At this time last year, I wrote about Julian’s first day of second grade. I can hardly believe how different the world seems just a year later.

For one thing, Julian wasn’t the only one who started school this fall. My almost-three-year-old son Zeke went to his first day of preschool yesterday, too. We found a brand new preschool in the south end of Seattle basing its program around an anti-bias curriculum, and Zeke will be spending a few hours there every morning now.

That also means, of course, that I had three childless weekday hours to myself yesterday. Unheard of. I went to the bathroom without being interrupted for the first time in weeks. I played the piano for almost half an hour without anyone sneaking up behind me, grabbing my shirt and trying to yank me backwards onto the floor. I did some writing and answered some long-overdue emails. You know, the exciting stuff.

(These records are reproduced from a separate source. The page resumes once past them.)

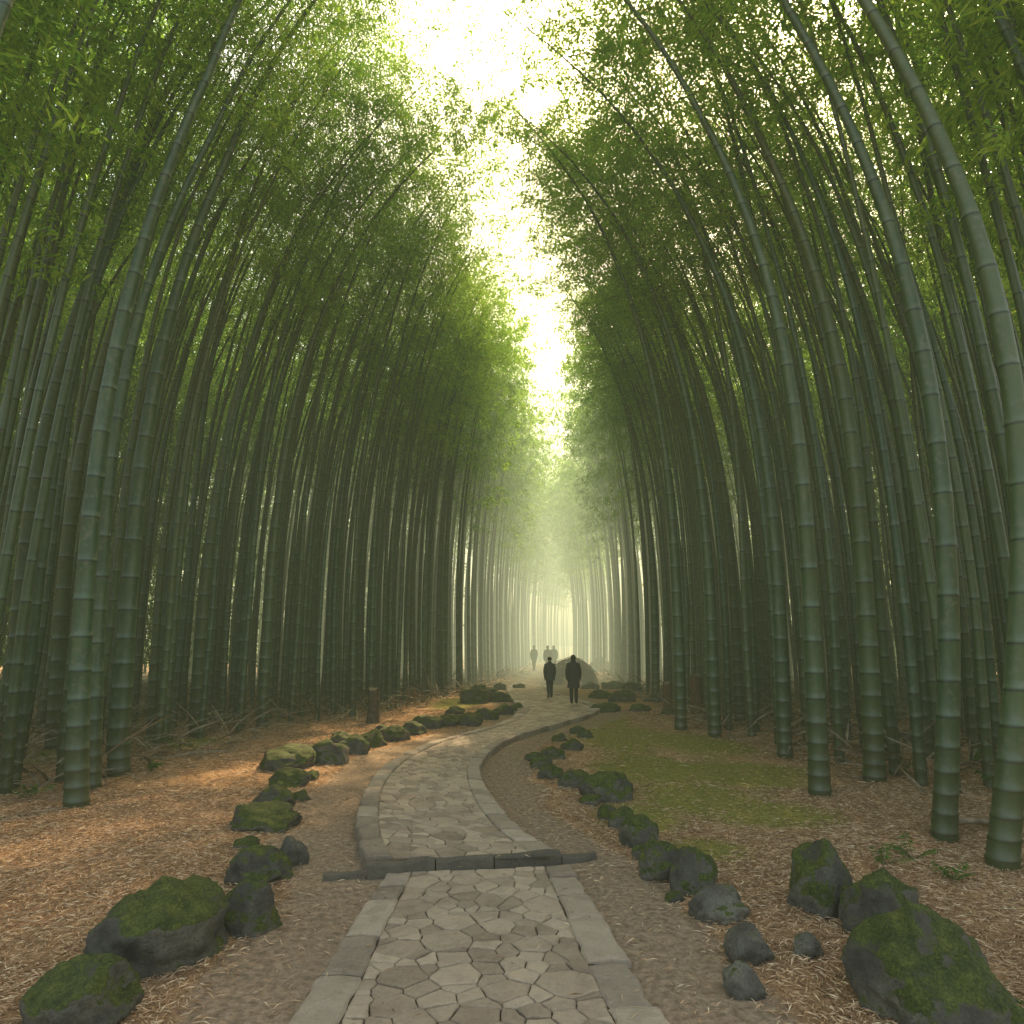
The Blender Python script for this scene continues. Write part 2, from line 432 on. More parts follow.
def leaves_at(P, Dv, ln, wd, rng):
    n = len(P)
    Dv = Dv/np.linalg.norm(Dv, axis=1)[:, None]
    up = rng.normal(0, .55, (n, 3)); up[:, 2] += 1
    sd = np.cross(Dv, up); sd /= np.linalg.norm(sd, axis=1)[:, None]+1e-9
    a = P; b = P+Dv*(ln*.38)[:, None]+sd*(wd*.5)[:, None]; c = P+Dv*ln[:, None]-np.array([0, 0, 1])*(ln*.12)[:, None]; d = P+Dv*(ln*.38)[:, None]-sd*(wd*.5)[:, None]
    V = np.stack([a, b, c, d], 1).reshape(-1, 3)
    return V, np.arange(4*n).reshape(n, 4)
def crown_np(H, c, start, seed, dens=1.0, lf=.115, spacing=.34, clus=5.5, per=7, spread=1.0):
    rng = np.random.default_rng(seed)
    hs = np.arange(start*H, H*.998, spacing); BV = []; BF = []; P = []; Dd = []
    for h in hs:
        u = (h-start*H)/(H-start*H); cx, cy = c(h)
        for k in range(rng.integers(2, 4)+(1 if u > .6 else 0)):
            az = rng.uniform(0, 2*PI); el = rng.uniform(.1, .8)
            Lb = (0.5+1.3*math.sin(PI*min(1, .10+u*.60))**.8)*rng.uniform(.55, 1.3)*spread
            d = np.array([math.cos(az)*math.cos(el), math.sin(az)*math.cos(el), math.sin(el)]); p0 = np.array([cx, cy, h])
            nc = max(3, int(Lb*clus*dens)); s = np.sqrt(rng.uniform(.02, 1, nc))
            cp = p0+d*(s*Lb)[:, None]-np.array([0, 0, 1])*(.42*Lb*s**2.2)[:, None]+rng.normal(0, .12, (nc, 3))
            td = d*.5+rng.normal(0, .6, (nc, 3)); td[:, 2] -= .35
            pp = np.repeat(cp, per, 0)+rng.normal(0, .075, (nc*per, 3))
            dd = np.repeat(td, per, 0)+rng.normal(0, .55, (nc*per, 3)); dd[:, 2] -= .25
            P.append(pp); Dd.append(dd)
            ss = np.linspace(0, 1, 3); q = p0+d*(ss*Lb)[:, None]-np.array([0, 0, 1])*(.42*Lb*ss**2.2)[:, None]
            base = sum(len(v) for v in BV); rr = np.array([.008, .005, .002])
            ring = np.array([[1, 0, 0], [-.5, .5, .7], [-.5, -.5, -.7]])
            BV.append((q[:, None, :]+ring[None]*rr[:, None, None]).reshape(-1, 3))
            for i in range(2):
                for j in range(3): BF.append((base+i*3+j, base+i*3+(j+1) % 3, base+i*3+3+(j+1) % 3, base+i*3+3+j))
    P = np.concatenate(P); Dd = np.concatenate(Dd); n = len(P)
    LV, LF = leaves_at(P, Dd, rng.uniform(.75, 1.25, n)*lf, rng.uniform(.8, 1.2, n)*lf*.21, rng)
    BV = np.concatenate(BV); BF = np.array(BF)
    return LV, LF, BV, BF
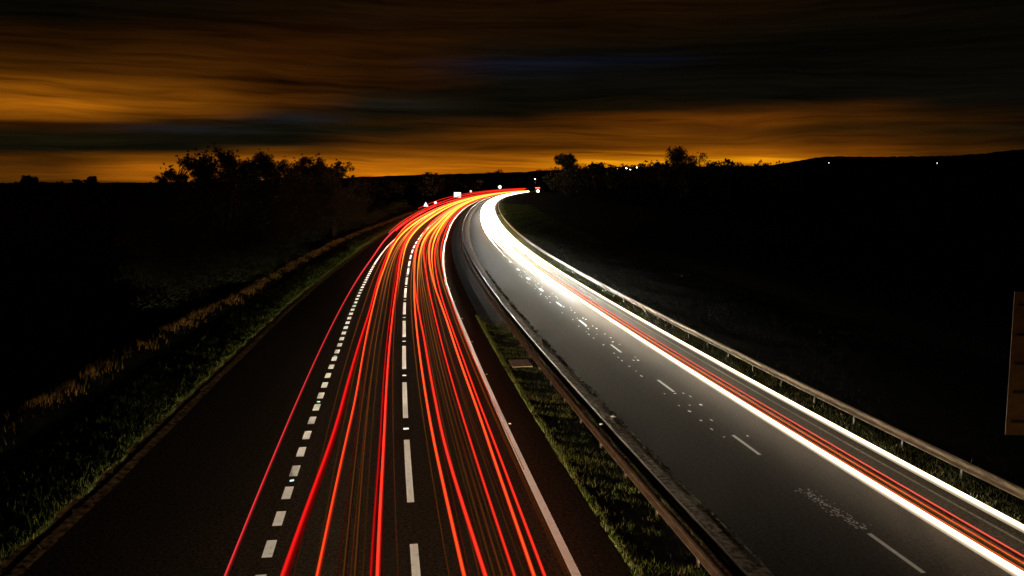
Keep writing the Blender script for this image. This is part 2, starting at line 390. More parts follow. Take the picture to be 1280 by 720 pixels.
# reflecting road studs
stud_mesh = None
_stud_glass = noisy('stud lens', (.75, .75, .72), (.9, .9, .88), 8, .2, 2)
_stud_glass.node_tree.nodes['Principled BSDF'].inputs['Sheen Weight'].default_value = 1
_stud_green = noisy('green stud lens', (.20, .75, .62), (.3, .85, .7), 8, .2, 2)
_stud_amber = noisy('amber stud lens', (.6, .45, .25), (.75, .6, .35), 8, .2, 2)
def stud(s, o, m, sc=1.0, parent=road_l):
    V_ = []; F_ = []
    for zz, hw, hl in ((.004, .085, .075), (.02, .08, .07), (.032, .05, .045)):
        for a_, b_ in ((-1, -1), (1, -1), (1, 1), (-1, 1)): V_.append(rp(s + a_ * hl * sc, o + b_ * hw * sc, zz))
    for i in range(2):
        for k in range(4): F_.append((i * 4 + k, i * 4 + 4 + k, i * 4 + 4 + (k + 1) % 4, i * 4 + (k + 1) % 4))
    F_.append((8, 11, 10, 9))
    return link('road_stud', V_, F_, m, parent)
for k in range(8): stud(30.35 + 9.28 * k, lane_o(30.35 + 9.28 * k), _stud_glass, 1.15)
for k in range(6): stud(25.0 + 9.95 * k, dash_o(25 + 9.95 * k), _stud_green, .75 + .1 * k)
for k in range(9): stud(30.5 + 8.9 * k, edge_o(30.5 + 8.9 * k) + .2, _stud_amber, .6)

# ------------------------------------------------------------------ verges
sv = stations(2, 1330, .8, .03)
def wob(s, a=1.0, f=1.0): return a * (math.sin(s * .9 * f) * .4 + math.sin(s * 2.3 * f + 1) * .3 + math.sin(s * .31 * f + 2) * .5)
strip('verge_soil', sv, [lambda s: left_edge(s) - .62 + wob(s, .05), lambda s: left_edge(s) - .38, lambda s: left_edge(s) - .2, lambda s: left_edge(s) + .10 + wob(s, .035, 1.7)],
      [.09, .03, .055, .006], M['soil'], kind='structure')
def ridge_o(s): return seg(s, [(0, -14.0), (31, -13.5), (55, -12.9), (70, -11.9), (140, -11.4), (210, -10.2), (400, -9.8), (2000, -9.8)])
strip('verge', sv, [lambda s: ridge_o(s) - 12, lambda s: ridge_o(s) - 3, lambda s: ridge_o(s) - 1.0, ridge_o, lambda s: ridge_o(s) + 1.2, lambda s: .5 * (ridge_o(s) + left_edge(s)), lambda s: left_edge(s) - 1.4, lambda s: left_edge(s) - .6],
      [-1.6, -.7, .25, .42, -.05, -.35, .02, .10], M['verge'], kind='structure')
strip('median', sv, [5.70, 5.9, 6.6, 7.3, 7.9], [.004, .09, .13, .10, .03], M['verge'], kind='structure')
strip('grit_strip', sv, [7.85, 8.15, 8.6, lambda s: 8.98 + wob(s, .05, 2.1)], [.02, .07, .06, .006], M['grit'], kind='structure')
strip('verge', sv, [16.45, 16.7, 17.6, 20, 25, 33], [.002, .08, .10, -.06, -.30, -.75], M['verge'], kind='structure')

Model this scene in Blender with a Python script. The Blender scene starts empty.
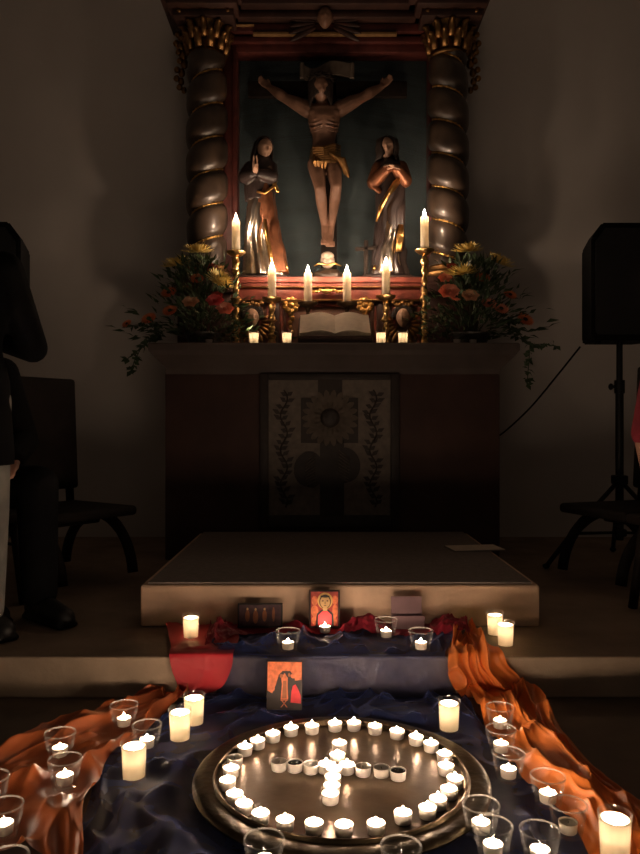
import bpy, bmesh, math, random
from mathutils import Vector, Matrix, noise, Euler
random.seed(7)
PI = math.pi
F, CX, CY, H = 740.0, 320.0, 427.0, 0.85      # focal length in pixels, image centre, camera height
STEP, RISER = 0.13, 2.32                      # chancel step: height and distance
PLZ = 0.288                                   # top of the platform
ALT = 1.30                                    # top of the altar
sc = bpy.context.scene
COL = sc.collection
V = Vector

def P(px, py, Y):
    return V(((px-CX)/F*Y, Y, H+(CY-py)/F*Y))

def G(px, py, z=0.0):
    Y = F*(H-z)/(py-CY)
    return V(((px-CX)/F*Y, Y, z))

# ------------------------------------------------------------------ materials
def mat(name, col, rough=0.6, metal=0.0, var=0.25, scale=12.0, bump=0.0, bscale=None, sss=0.0, sssr=(0.02, 0.012, 0.006),
        spec=0.5, sheen=0.0, coat=0.0, col2=None):
    m = bpy.data.materials.new(name); m.use_nodes = True
    nt = m.node_tree; b = nt.nodes['Principled BSDF']
    tc = nt.nodes.new('ShaderNodeTexCoord')
    n = nt.nodes.new('ShaderNodeTexNoise'); n.inputs['Scale'].default_value = scale; n.inputs['Detail'].default_value = 5
    nt.links.new(tc.outputs['Object'], n.inputs['Vector'])
    r = nt.nodes.new('ShaderNodeValToRGB')
    c1 = [max(0, c*(1-var)) for c in col]; c2 = [min(1, c*(1+var)) for c in col] if col2 is None else col2
    r.color_ramp.elements[0].color = (*c1, 1); r.color_ramp.elements[1].color = (*c2, 1)
    r.color_ramp.elements[0].position = .3; r.color_ramp.elements[1].position = .7
    nt.links.new(n.outputs['Fac'], r.inputs['Fac']); nt.links.new(r.outputs['Color'], b.inputs['Base Color'])
    b.inputs['Roughness'].default_value = rough; b.inputs['Metallic'].default_value = metal
    b.inputs['Specular IOR Level'].default_value = spec
    if sss:
        b.inputs['Subsurface Weight'].default_value = sss; b.inputs['Subsurface Radius'].default_value = sssr
        b.inputs['Subsurface Scale'].default_value = 1.0
    if sheen:
        b.inputs['Sheen Weight'].default_value = sheen; b.inputs['Sheen Roughness'].default_value = .4
        b.inputs['Sheen Tint'].default_value = (*[min(1, c*2.5+.1) for c in col], 1)
    if coat: b.inputs['Coat Weight'].default_value = coat
    if bump:
        n2 = nt.nodes.new('ShaderNodeTexNoise'); n2.inputs['Scale'].default_value = bscale or scale*3; n2.inputs['Detail'].default_value = 6
        nt.links.new(tc.outputs['Object'], n2.inputs['Vector'])
        bp = nt.nodes.new('ShaderNodeBump'); bp.inputs['Strength'].default_value = bump; bp.inputs['Distance'].default_value = .01
        nt.links.new(n2.outputs['Fac'], bp.inputs['Height']); nt.links.new(bp.outputs['Normal'], b.inputs['Normal'])
    return m

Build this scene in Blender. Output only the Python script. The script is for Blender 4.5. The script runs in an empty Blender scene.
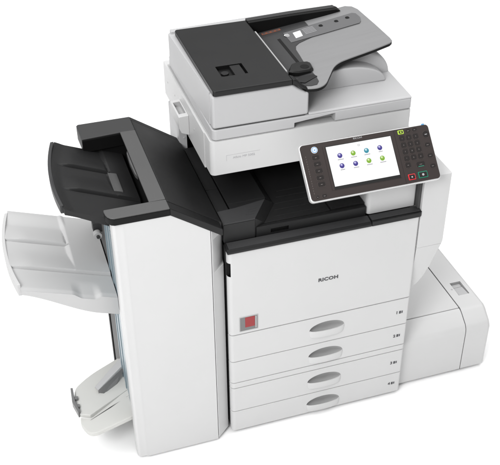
import bpy, bmesh, math, random
from mathutils import Matrix, Vector
random.seed(4)
PI = math.pi
scene = bpy.context.scene
COL = scene.collection
GZ = 0.018                                   # height of the ground

# ------------------------------------------------------------------ materials
def mat(name, col, rough=0.45, grain=0.02, scale=900, spec=0.5, metal=0.0, var=0.03, emit=None, coat=0.0, stretch=None):
    m = bpy.data.materials.new(name); m.use_nodes = True
    nt = m.node_tree; b = nt.nodes['Principled BSDF']
    b.inputs['Base Color'].default_value = (*col, 1)
    b.inputs['Roughness'].default_value = rough
    b.inputs['Metallic'].default_value = metal
    b.inputs['Specular IOR Level'].default_value = spec
    b.inputs['Coat Weight'].default_value = coat
    if emit:
        b.inputs['Base Color'].default_value = (0.002, 0.002, 0.002, 1)
        b.inputs['Emission Color'].default_value = (*col, 1)
        b.inputs['Emission Strength'].default_value = emit
        return m
    tc = nt.nodes.new('ShaderNodeTexCoord')
    n1 = nt.nodes.new('ShaderNodeTexNoise'); n1.inputs['Scale'].default_value = scale
    n1.inputs['Detail'].default_value = 2
    nt.links.new(tc.outputs['Object'], n1.inputs['Vector'])
    if grain:
        bp = nt.nodes.new('ShaderNodeBump'); bp.inputs['Strength'].default_value = grain
        bp.inputs['Distance'].default_value = 0.001
        nt.links.new(n1.outputs['Fac'], bp.inputs['Height'])
        nt.links.new(bp.outputs['Normal'], b.inputs['Normal'])
    n2 = nt.nodes.new('ShaderNodeTexNoise'); n2.inputs['Scale'].default_value = 7
    n2.inputs['Detail'].default_value = 4
    nt.links.new(tc.outputs['Object'], n2.inputs['Vector'])
    if stretch:
        mp = nt.nodes.new('ShaderNodeMapping'); mp.inputs['Scale'].default_value = stretch
        nt.links.new(tc.outputs['Object'], mp.inputs['Vector']); nt.links.new(mp.outputs['Vector'], n2.inputs['Vector'])
    mr = nt.nodes.new('ShaderNodeMapRange')
    mr.inputs['From Min'].default_value = 0.3; mr.inputs['From Max'].default_value = 0.7
    mr.inputs['To Min'].default_value = rough - 0.05; mr.inputs['To Max'].default_value = rough + 0.05
    nt.links.new(n2.outputs['Fac'], mr.inputs['Value'])
    nt.links.new(mr.outputs['Result'], b.inputs['Roughness'])
    mx = nt.nodes.new('ShaderNodeMix'); mx.data_type = 'RGBA'
    mx.inputs['A'].default_value = (*[c * (1 - var) for c in col], 1)
    mx.inputs['B'].default_value = (*[min(1, c * (1 + var)) for c in col], 1)
    nt.links.new(n2.outputs['Fac'], mx.inputs['Factor'])
    nt.links.new(mx.outputs['Result'], b.inputs['Base Color'])
    return m

WHITE = mat('white_plastic', (0.545, 0.545, 0.545), 0.42, 0.02)
LIGHT = mat('light_grey_plastic', (0.42, 0.42, 0.425), 0.45, 0.02)
WARM = mat('warm_white_plastic', (0.53, 0.53, 0.51), 0.5, 0.02)
TRAYW = mat('tray_white_plastic', (0.455, 0.455, 0.455), 0.45, 0.02)
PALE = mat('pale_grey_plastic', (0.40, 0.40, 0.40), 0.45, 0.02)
CHAR = mat('charcoal_plastic', (0.0125, 0.0125, 0.0128), 0.45, 0.05, 700, spec=0.28)
DARK = mat('dark_plastic', (0.008, 0.008, 0.0083), 0.45, 0.04, 700, spec=0.28)
BLACK = mat('black_plastic', (0.005, 0.005, 0.005), 0.5, 0.02, spec=0.15)
COVER = mat('cover_charcoal', (0.011, 0.011, 0.0113), 0.36, 0.04, 700, spec=0.25)
GREY = mat('mid_grey_plastic', (0.058, 0.058, 0.058), 0.42, 0.04, 700)
SLATE = mat('slate_grey_plastic', (0.034, 0.034, 0.035), 0.45, 0.04, 700, spec=0.28)
TRAYG = mat('brushed_grey_plastic', (0.20, 0.20, 0.203), 0.36, 0.03, 300, var=0.07, stretch=(0.5, 14, 1))
GLOSS = mat('gloss_black_plastic', (0.006, 0.006, 0.006), 0.3, 0.0, spec=0.35)
WING = mat('wing_grey_plastic', (0.030, 0.030, 0.0305), 0.42, 0.04, 700, spec=0.35)
BADGE = mat('badge_grey', (0.15, 0.15, 0.15), 0.4, 0)
STRIP = mat('strip_grey_plastic', (0.10, 0.10, 0.103), 0.4, 0.03)
GAP = mat('gap_grey', (0.05, 0.05, 0.05), 0.8, 0)
CORE = mat('frame_steel', (0.10, 0.10, 0.10), 0.6, 0.02)
TEAL = mat('blue_grey_panel', (0.33, 0.40, 0.43), 0.3, 0.0, spec=0.6)
TEALD = mat('deep_blue_grey_panel', (0.20, 0.265, 0.30), 0.3, 0.0, spec=0.6)
SILVER = mat('silver_trim', (0.62, 0.62, 0.62), 0.3, 0.0, metal=0.3)
BROWN = mat('brown_panel_face', (0.030, 0.0225, 0.021), 0.42, 0.01, spec=0.3)
BROWND = mat('brown_key', (0.0125, 0.0095, 0.009), 0.42, 0.01, spec=0.3)
BROWNL = mat('brown_line', (0.075, 0.060, 0.056), 0.5, 0)
INK = mat('grey_ink', (0.05, 0.05, 0.055), 0.6, 0)
PALEK = mat('key_glyph', (0.17, 0.15, 0.145), 0.6, 0)
INKL = mat('pale_ink', (0.36, 0.36, 0.37), 0.6, 0)
PAPERW = mat('white_print', (0.82, 0.82, 0.82), 0.5, 0)
RED = mat('red_mark', (0.27, 0.018, 0.021), 0.45, 0)
RUST = mat('rust_print', (0.17, 0.06, 0.035), 0.55, 0)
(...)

But it’s not just in my own home and my own routines that things have changed. Our country is in obvious chaos.

Flood waters are covering the Houston area. Hurricane Irma has already claimed lives in the Caribbean islands and is headed next for Florida, Georgia and South Carolina.

Wildfires are ravaging vast tracts of land throughout the Northwest, leaving us safe in Seattle but blanketed by an eerie haze of smoke, an ominous film that matches the feeling I have that right now, every day in America is a loaded gun.

Our government is openly sanctioning racism, police violence, oppression and suppression. Basically, it's doing what it's always done to us, but it's not even having the decency to try to cover it up anymore. Most of us are responding by feeling like deer in headlights, wringing our hands and talking angrily and feeling appalled, but ultimately carrying on as though the system will change itself, or at best spinning our wheels trying to resist something so monolithic.

It feels like something is about to break. Like America’s bubble is stretched thin and about to burst. And maybe that’s a good thing, as tumultuous and painful as it is in the meantime, because for all its faults, the Trump administration did not invent racism and division in America. The Republican regime is only vocalizing and expanding on our racist past and present, stoking fires from coals that have never stopped burning hot.

And with all this happening, I dropped my son off at public school yesterday. Government-run, government-mandated public school, in a country whose government is openly oppressing people like my son and operating on systems I don’t believe in and can’t support.

I wanted to write about my hopes and dreams for Julian and Zeke for this school year. I wanted to think of their beautiful faces and their beautiful futures. Instead, I feel fear and conflict. Am I sending Julian into the belly of the beast? Am I contributing to the system and complicit in its ills?

I believe that I am, if I'm being truly honest with myself.

So, what then? When will enough be enough? When will I be willing to make changes as drastic as the depth of the problems we face?